Sunday, June 29, 2008

Pro-Gay is False Gospel?

The news headline from CBC (Canadian Broadcasting Corporation) reads:

Conservative Anglicans vow to fight 'false gospel' in liberal churches
Members set themselves apart, but reject formal split

A battle has been raging in many churches as church leadership and members confront the current social and political acceptance of something that was once considered a psychiatric problem and blatant sin. What do we do about homosexuality in our churches? Some say that in the name of tolerance and love, all people, regardless of sexual orientation should have equal access to all that is available in churches, including marriage and pastoral positions. Others declare that the Bible distinctly says that homosexual behaviour is sinful. Of those with the second view, there are a variety of questions to answer and impliment: Do we allow people who are in obvious, unrepentant sin to attend? Become members? Participate in the Christian sacraments (of which marriage is one)? Take on leadership roles? It's a painful and difficult subject for most churches because not everyone agrees. What to do?

The Anglican Church worldwide is dealing with this question. Whole countries of churches are taking opposing sides and there has been talk about a split in the church--with North America and Europe embracing the more liberal stance and countries in Africa and elsewhere insisting that homosexual behaviour is not part of God's will for his people and refusing to sanction it in their congregations. Oil and water. Can they mix? Can both factions remain part of the same denomination and continue to function as a cohesive whole? The conservative Anglicans are hoping they can. Despite calling the liberal view a "false gospel," they "cherish [their] Anglican heritage and the Anglican Communion and have no intention of departing from it."
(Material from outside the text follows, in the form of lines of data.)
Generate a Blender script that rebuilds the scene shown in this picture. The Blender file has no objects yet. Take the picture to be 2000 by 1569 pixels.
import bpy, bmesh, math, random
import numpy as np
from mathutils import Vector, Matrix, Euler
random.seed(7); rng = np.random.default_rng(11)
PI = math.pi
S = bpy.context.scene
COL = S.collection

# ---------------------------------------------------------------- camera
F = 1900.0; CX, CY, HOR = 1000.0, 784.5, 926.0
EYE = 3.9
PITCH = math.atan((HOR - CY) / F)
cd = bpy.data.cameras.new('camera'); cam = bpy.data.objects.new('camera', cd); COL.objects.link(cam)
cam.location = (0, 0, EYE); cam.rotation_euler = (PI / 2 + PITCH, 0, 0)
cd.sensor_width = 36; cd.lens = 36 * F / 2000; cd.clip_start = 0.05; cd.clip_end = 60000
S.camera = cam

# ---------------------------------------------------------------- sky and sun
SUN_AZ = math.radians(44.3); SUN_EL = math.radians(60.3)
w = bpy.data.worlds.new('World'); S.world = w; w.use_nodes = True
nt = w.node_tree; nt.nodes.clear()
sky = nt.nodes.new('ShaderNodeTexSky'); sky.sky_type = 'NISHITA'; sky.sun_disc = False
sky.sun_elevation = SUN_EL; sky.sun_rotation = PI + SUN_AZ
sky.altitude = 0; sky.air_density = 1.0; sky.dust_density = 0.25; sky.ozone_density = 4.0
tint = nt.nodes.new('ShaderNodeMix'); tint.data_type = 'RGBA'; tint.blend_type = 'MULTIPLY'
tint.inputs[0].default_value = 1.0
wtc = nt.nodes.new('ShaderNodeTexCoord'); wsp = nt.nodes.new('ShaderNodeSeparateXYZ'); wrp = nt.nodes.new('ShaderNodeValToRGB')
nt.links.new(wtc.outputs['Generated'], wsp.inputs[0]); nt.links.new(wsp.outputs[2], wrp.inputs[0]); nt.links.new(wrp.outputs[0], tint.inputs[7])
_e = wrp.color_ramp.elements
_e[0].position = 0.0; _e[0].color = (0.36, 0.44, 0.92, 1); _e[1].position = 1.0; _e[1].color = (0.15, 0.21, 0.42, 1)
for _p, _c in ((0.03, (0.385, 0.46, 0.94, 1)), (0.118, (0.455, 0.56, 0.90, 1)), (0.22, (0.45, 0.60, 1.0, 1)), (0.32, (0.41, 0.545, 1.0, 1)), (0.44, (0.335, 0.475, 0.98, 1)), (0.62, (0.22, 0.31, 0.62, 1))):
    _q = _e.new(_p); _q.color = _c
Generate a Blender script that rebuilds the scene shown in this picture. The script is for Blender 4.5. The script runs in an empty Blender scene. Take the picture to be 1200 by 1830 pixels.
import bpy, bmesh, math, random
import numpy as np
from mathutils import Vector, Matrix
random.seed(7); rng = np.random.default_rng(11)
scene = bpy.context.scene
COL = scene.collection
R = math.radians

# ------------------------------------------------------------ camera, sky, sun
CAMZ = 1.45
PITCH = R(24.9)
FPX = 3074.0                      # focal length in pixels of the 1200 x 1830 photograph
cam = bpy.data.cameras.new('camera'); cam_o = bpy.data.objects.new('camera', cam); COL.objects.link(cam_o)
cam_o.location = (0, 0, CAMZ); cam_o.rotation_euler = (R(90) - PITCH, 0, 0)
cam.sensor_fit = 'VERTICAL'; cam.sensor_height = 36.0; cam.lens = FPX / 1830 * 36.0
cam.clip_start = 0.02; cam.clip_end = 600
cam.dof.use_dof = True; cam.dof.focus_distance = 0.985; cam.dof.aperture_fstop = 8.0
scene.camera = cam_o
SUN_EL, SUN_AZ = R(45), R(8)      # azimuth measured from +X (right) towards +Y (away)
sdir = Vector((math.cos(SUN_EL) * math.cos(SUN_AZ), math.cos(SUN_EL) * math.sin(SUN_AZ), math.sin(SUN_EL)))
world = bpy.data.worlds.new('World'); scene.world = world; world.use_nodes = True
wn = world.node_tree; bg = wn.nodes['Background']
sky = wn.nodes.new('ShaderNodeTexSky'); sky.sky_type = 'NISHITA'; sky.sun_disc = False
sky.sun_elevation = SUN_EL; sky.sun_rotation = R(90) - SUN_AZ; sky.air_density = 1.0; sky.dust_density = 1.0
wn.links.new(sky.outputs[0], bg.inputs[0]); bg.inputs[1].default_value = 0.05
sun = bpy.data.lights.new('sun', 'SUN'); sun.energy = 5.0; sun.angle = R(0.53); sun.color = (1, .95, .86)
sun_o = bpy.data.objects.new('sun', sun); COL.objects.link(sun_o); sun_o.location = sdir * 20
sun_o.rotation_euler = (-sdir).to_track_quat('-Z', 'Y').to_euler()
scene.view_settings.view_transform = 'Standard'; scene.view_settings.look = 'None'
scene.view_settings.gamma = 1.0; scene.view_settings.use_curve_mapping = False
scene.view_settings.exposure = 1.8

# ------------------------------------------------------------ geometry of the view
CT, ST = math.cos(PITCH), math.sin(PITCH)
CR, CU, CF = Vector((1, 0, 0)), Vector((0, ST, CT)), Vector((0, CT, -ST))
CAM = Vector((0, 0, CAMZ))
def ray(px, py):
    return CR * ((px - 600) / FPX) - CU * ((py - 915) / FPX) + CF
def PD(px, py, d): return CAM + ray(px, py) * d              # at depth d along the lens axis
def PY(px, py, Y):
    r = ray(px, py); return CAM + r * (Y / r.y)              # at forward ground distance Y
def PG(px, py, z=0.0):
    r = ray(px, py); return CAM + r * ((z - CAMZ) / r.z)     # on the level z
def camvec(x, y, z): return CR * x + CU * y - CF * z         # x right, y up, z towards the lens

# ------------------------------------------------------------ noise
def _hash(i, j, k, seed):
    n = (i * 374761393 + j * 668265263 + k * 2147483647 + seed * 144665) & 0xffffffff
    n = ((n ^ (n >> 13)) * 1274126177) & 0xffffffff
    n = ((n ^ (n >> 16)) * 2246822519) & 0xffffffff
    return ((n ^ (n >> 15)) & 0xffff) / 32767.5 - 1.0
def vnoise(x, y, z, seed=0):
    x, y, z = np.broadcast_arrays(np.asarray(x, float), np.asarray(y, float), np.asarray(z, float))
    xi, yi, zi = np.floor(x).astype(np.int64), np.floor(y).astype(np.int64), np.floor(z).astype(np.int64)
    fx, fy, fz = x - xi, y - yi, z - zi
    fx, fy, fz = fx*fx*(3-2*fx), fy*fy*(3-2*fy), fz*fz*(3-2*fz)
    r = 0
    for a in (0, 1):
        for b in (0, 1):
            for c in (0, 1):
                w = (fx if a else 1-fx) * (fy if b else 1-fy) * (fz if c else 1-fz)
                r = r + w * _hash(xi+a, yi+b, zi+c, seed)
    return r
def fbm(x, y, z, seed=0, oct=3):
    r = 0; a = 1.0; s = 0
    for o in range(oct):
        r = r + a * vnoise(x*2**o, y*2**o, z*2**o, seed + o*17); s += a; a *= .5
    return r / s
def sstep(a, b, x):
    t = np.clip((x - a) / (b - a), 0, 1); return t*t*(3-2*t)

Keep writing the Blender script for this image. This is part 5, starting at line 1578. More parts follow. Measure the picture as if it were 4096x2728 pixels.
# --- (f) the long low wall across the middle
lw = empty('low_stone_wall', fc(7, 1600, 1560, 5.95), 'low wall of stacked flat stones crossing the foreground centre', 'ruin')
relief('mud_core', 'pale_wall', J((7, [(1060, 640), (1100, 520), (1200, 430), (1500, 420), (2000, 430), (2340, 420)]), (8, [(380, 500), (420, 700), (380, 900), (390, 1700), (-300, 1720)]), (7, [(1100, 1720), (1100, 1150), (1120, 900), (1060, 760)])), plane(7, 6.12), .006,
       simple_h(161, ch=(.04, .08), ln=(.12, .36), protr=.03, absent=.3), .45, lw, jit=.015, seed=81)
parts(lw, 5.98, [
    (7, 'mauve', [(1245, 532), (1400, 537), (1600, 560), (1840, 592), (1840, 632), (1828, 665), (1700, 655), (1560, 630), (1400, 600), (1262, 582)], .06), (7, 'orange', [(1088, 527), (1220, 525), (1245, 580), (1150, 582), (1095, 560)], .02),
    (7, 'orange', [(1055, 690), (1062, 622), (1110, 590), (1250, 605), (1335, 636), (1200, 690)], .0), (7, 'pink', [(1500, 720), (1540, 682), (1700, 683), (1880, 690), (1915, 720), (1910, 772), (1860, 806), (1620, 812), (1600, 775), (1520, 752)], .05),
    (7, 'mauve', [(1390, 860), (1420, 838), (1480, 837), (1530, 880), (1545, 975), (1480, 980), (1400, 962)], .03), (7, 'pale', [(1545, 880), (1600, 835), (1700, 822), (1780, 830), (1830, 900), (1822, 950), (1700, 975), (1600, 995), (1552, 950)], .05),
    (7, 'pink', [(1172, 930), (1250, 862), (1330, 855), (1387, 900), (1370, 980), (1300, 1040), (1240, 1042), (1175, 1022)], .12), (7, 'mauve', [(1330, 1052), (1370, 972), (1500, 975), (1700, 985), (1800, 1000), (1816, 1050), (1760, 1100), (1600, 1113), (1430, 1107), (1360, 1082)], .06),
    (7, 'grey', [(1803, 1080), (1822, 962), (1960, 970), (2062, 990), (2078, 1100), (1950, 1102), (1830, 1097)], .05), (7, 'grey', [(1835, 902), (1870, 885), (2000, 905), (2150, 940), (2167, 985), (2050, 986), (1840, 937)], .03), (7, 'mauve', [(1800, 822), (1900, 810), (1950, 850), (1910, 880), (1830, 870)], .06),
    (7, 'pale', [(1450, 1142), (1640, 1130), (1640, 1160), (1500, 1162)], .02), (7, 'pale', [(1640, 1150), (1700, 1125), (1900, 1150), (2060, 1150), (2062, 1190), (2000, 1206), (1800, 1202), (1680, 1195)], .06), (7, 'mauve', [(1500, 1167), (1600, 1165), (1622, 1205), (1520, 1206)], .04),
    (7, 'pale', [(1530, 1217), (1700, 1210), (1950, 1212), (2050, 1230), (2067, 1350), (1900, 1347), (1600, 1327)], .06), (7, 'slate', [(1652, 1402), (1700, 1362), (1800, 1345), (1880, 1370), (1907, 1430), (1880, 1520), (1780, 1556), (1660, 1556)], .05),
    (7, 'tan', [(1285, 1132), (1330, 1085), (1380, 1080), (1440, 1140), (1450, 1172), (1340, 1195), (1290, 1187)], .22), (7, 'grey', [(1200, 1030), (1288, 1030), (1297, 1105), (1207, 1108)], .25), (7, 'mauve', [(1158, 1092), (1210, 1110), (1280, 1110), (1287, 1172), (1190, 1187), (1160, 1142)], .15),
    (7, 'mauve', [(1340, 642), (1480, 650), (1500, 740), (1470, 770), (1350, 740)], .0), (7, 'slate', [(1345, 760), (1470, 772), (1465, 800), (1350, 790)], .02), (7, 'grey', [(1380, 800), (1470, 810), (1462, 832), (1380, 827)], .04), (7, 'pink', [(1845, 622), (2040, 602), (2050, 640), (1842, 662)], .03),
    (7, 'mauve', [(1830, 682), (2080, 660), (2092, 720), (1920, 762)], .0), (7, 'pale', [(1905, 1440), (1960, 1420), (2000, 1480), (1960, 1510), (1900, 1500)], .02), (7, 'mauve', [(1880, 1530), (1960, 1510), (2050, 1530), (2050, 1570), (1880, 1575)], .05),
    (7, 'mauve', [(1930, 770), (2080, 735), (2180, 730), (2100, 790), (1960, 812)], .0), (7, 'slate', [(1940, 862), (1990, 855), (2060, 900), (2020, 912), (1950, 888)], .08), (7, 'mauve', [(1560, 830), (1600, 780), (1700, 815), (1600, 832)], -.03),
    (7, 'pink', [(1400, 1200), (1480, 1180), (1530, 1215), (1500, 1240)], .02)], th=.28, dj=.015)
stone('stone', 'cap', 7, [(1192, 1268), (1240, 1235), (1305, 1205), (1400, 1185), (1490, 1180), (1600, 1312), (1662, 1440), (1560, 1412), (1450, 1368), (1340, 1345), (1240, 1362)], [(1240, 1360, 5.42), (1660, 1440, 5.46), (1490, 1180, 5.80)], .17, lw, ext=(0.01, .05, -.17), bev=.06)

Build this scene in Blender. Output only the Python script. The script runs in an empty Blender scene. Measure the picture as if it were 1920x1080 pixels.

Is this feasible? What do you think?

1 comment:

The Peters said...

Ive been pondering this one Maggie...still no concise response. I hope its possible for them to stay united. I think that unity is almost always best. I however think its sad that the church as a whole has for the most part either taken a very anti-gay approach or pro-approach. At the end of the day, I believe our job as a church is to invite people to get to know Jesus. Jesus has the ability to sort all else out. I really have come to believe its that simple, the problem is church politics seldom allow for such simplicity.